Why We Love Candace Bushnell, Working-Class Hero
Last week I was killing time—which means I was reading Elle by myself at the Holiday Cocktail Lounge while waiting for a phone call—when I became completely captivated by their Candace Bushnell profile. I forgot about this until I saw this Q&A with the Sex and the City author in today's Atlanta Journal-Constitution: "What do you think about the commentary about you on Gawker [and other snark-sites]?" it asks. To be sure, Bushnell has a young blogger in her latest book, which she derides as a "striking out at the world instead from behind the safety of his computer." But we have actually, seriously, learned from Bushnell—not the TV show[s], and definitely not the movie, but as a self-made woman obsessed not with status, but with class.Americans don't like to talk about class, or at least not about how it plays into sexual relationships. Instead, people use euphemisms like, "He went to Yale Law" when you yourself are a twenty-year-old East Villager who would quite honestly like to be taken care of. But! Let's put aside for a moment giving Bushnell the responsibility for "thousands of gallons of vomited Cosmos" and shoe fetishism and even the tired "Can women have sex like men?" question. (Answer: yes, no, and sometimes.) Sunday eve, I was remarking on how I loved the Real Estate section of the Sunday Times because it was "like porn" as it showed things "I'll never have." To which someone joked, "You never know, you might meet a really rich guy," and I replied, "the better idea is the one where I make a shitload of money myself." Which, let's be honest, I probably won't. But I could. Whenever gender or class is brought up, I'm almost always brought back to the period of time I spent, OK, stripping. It's like the extreme sport where gender and class intersect—not that you're supposed to talk about that! Via Elle:
"A lot of [sexual] behavior is dictated less by gender and more by money, status, and power. Actresses in Hollywood have always had a lot of sex secretly. Why? Because they can. Because they're not reliant on a man to provide a roof over their head. That changes your sexual behavior. Because if you're looking for a man to provide for you, you don't want to be seen as a woman who sleeps around. Men object to it because you're not viewed as wife material."

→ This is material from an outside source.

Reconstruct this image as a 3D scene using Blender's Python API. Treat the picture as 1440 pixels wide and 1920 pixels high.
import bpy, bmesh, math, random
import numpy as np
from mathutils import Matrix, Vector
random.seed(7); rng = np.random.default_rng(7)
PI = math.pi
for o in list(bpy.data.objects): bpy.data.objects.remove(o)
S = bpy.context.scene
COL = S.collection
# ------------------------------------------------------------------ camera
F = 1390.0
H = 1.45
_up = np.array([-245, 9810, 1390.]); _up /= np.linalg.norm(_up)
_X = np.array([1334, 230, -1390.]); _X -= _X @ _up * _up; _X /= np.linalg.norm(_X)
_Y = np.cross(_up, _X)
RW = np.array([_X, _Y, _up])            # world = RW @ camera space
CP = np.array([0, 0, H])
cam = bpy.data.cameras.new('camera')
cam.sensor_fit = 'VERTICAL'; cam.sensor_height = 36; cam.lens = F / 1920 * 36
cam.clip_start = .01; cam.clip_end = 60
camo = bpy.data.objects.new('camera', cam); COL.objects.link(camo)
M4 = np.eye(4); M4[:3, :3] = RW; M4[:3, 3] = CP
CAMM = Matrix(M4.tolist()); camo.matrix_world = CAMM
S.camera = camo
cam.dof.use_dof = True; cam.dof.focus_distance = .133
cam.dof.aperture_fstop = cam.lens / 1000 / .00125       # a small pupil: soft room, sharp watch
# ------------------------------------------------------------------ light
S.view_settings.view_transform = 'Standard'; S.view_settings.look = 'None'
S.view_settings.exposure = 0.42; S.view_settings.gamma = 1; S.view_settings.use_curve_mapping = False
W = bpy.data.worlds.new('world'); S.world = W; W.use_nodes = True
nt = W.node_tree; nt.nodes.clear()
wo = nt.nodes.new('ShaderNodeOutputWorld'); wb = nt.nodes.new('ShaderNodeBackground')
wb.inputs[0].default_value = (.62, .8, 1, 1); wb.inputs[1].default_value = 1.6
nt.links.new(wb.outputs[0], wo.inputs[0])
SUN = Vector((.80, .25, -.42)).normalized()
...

During this time, Candy—can I call you Candy?—I quit my job on more than one occasion due to the rather vociferous protests of a boyfriend. On one hand, I don't blame them. On the other, it says a lot when these super-liberal outsider fuck-ups (I use that term affectionately) that were, in part, attracted to me partly because of my indiscretionary, up-by-the-bootstraps work adventures suddenly wanted to put the clamp-down on my "means of production" once things got, you know, serious. See above. (Candace eventually married a ballet dancer who makes less than her.) So while some may see Bushnell's ascension from scrappy go-getting party girl to "part of the establishment," others see someone who has, through sheer willpower and hard work, transcended her class. Which is—whether or not you want to live on the Upper East Side—the American Dream.